* [TASK DIRECTIONS] Copy out the listing in full, exactly as written, but not its pictures.

* [GIVEN INFORMATION]
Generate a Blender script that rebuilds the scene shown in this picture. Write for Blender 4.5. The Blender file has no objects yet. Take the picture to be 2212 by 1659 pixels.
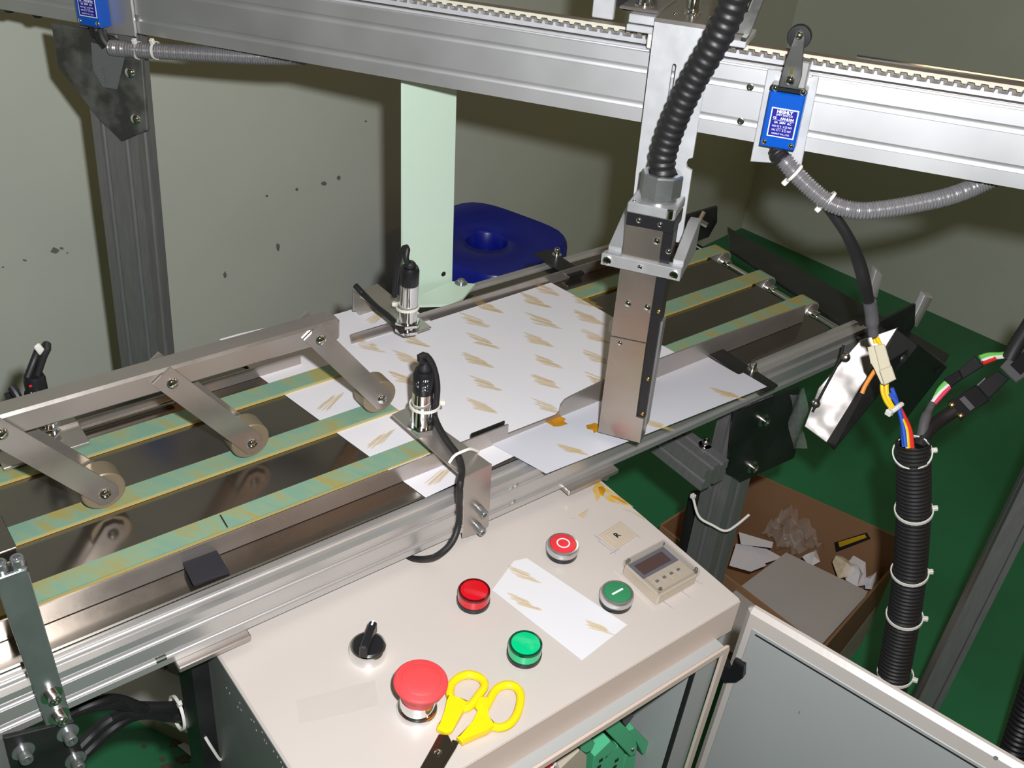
import bpy, bmesh, math, random
import numpy as np
from mathutils import Vector, Matrix
from mathutils.bvhtree import BVHTree
random.seed(7)
S = bpy.context.scene
COL = S.collection
PI = math.pi
# ------------------------------------------------------------------ camera
CW, CH, F = 2212.0, 1659.0, 2181.0            # picture size and focal length in pixels
CX, CY = 1106.0, 829.5
PITCH, ROLL, YAW, EYE = .6088, .1160, .8519, Vector((0, 0, 1.36))
_cp, _sp, _cr, _sr = math.cos(PITCH), math.sin(PITCH), math.cos(ROLL), math.sin(ROLL)
_up = np.array([_sr*_cp, -_cr*_cp, -_sp])
_fw = np.array([0, 0, 1.]) - np.dot([0, 0, 1.], _up)*_up; _fw /= np.linalg.norm(_fw)
_ri = np.cross(_fw, _up)
RW = np.array([math.cos(YAW)*_fw + math.sin(YAW)*_ri,
               -(math.cos(YAW+PI/2)*_fw + math.sin(YAW+PI/2)*_ri), _up])
cam_d = bpy.data.cameras.new('camera'); cam = bpy.data.objects.new('camera', cam_d); COL.objects.link(cam)
cam_d.sensor_width = 36; cam_d.lens = 36*F/CW; cam_d.clip_start = .02
_cm = Matrix((( RW[0, 0], -RW[0, 1], -RW[0, 2], EYE.x), (RW[1, 0], -RW[1, 1], -RW[1, 2], EYE.y),
              (RW[2, 0], -RW[2, 1], -RW[2, 2], EYE.z), (0, 0, 0, 1)))
cam.matrix_world = _cm
S.camera = cam
S.view_settings.view_transform = 'Standard'; S.view_settings.look = 'None'
S.view_settings.exposure = 0.0; S.view_settings.gamma = 1; S.view_settings.use_curve_mapping = False
# ------------------------------------------------------------------ light: the camera's flash, two warm ceiling lamps, dim room air
wd = bpy.data.worlds.new('room_air'); S.world = wd; wd.use_nodes = True
wd.node_tree.nodes['Background'].inputs[0].default_value = (1.0, .72, .45, 1)
wd.node_tree.nodes['Background'].inputs[1].default_value = .012
def area(name, mat, power, col, sx, sy=None, shape='DISK', spread=PI):
    l = bpy.data.lights.new(name, 'AREA'); l.energy = power; l.color = col; l.shape = shape; l.size = sx; l.spread = spread
    if sy: l.size_y = sy
    o = bpy.data.objects.new(name, l); COL.objects.link(o); o.matrix_world = mat
    return o
area('camera_flash', _cm @ Matrix.Translation((.044, .05, .0)), 13.0, (.95, .975, 1), .022)
area('ceiling_lamp', Matrix.Translation((1.1, .2, 2.6)), 2.8, (1, .58, .30), 1.2, .25, 'RECTANGLE')
area('ceiling_lamp', Matrix.Translation((1.35, -1.6, 2.6)), 4.2, (1, .50, .20), .35)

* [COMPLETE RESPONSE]
Generate a Blender script that rebuilds the scene shown in this picture. Write for Blender 4.5. The Blender file has no objects yet. Take the picture to be 2212 by 1659 pixels.
import bpy, bmesh, math, random
import numpy as np
from mathutils import Vector, Matrix
from mathutils.bvhtree import BVHTree
random.seed(7)
S = bpy.context.scene
COL = S.collection
PI = math.pi
# ------------------------------------------------------------------ camera
CW, CH, F = 2212.0, 1659.0, 2181.0            # picture size and focal length in pixels
CX, CY = 1106.0, 829.5
PITCH, ROLL, YAW, EYE = .6088, .1160, .8519, Vector((0, 0, 1.36))
_cp, _sp, _cr, _sr = math.cos(PITCH), math.sin(PITCH), math.cos(ROLL), math.sin(ROLL)
_up = np.array([_sr*_cp, -_cr*_cp, -_sp])
_fw = np.array([0, 0, 1.]) - np.dot([0, 0, 1.], _up)*_up; _fw /= np.linalg.norm(_fw)
_ri = np.cross(_fw, _up)
RW = np.array([math.cos(YAW)*_fw + math.sin(YAW)*_ri,
               -(math.cos(YAW+PI/2)*_fw + math.sin(YAW+PI/2)*_ri), _up])
cam_d = bpy.data.cameras.new('camera'); cam = bpy.data.objects.new('camera', cam_d); COL.objects.link(cam)
cam_d.sensor_width = 36; cam_d.lens = 36*F/CW; cam_d.clip_start = .02
_cm = Matrix((( RW[0, 0], -RW[0, 1], -RW[0, 2], EYE.x), (RW[1, 0], -RW[1, 1], -RW[1, 2], EYE.y),
              (RW[2, 0], -RW[2, 1], -RW[2, 2], EYE.z), (0, 0, 0, 1)))
cam.matrix_world = _cm
S.camera = cam
S.view_settings.view_transform = 'Standard'; S.view_settings.look = 'None'
S.view_settings.exposure = 0.0; S.view_settings.gamma = 1; S.view_settings.use_curve_mapping = False
# ------------------------------------------------------------------ light: the camera's flash, two warm ceiling lamps, dim room air
wd = bpy.data.worlds.new('room_air'); S.world = wd; wd.use_nodes = True
wd.node_tree.nodes['Background'].inputs[0].default_value = (1.0, .72, .45, 1)
wd.node_tree.nodes['Background'].inputs[1].default_value = .012
def area(name, mat, power, col, sx, sy=None, shape='DISK', spread=PI):
    l = bpy.data.lights.new(name, 'AREA'); l.energy = power; l.color = col; l.shape = shape; l.size = sx; l.spread = spread
    if sy: l.size_y = sy
    o = bpy.data.objects.new(name, l); COL.objects.link(o); o.matrix_world = mat
    return o
area('camera_flash', _cm @ Matrix.Translation((.044, .05, .0)), 13.0, (.95, .975, 1), .022)
area('ceiling_lamp', Matrix.Translation((1.1, .2, 2.6)), 2.8, (1, .58, .30), 1.2, .25, 'RECTANGLE')
area('ceiling_lamp', Matrix.Translation((1.35, -1.6, 2.6)), 4.2, (1, .50, .20), .35)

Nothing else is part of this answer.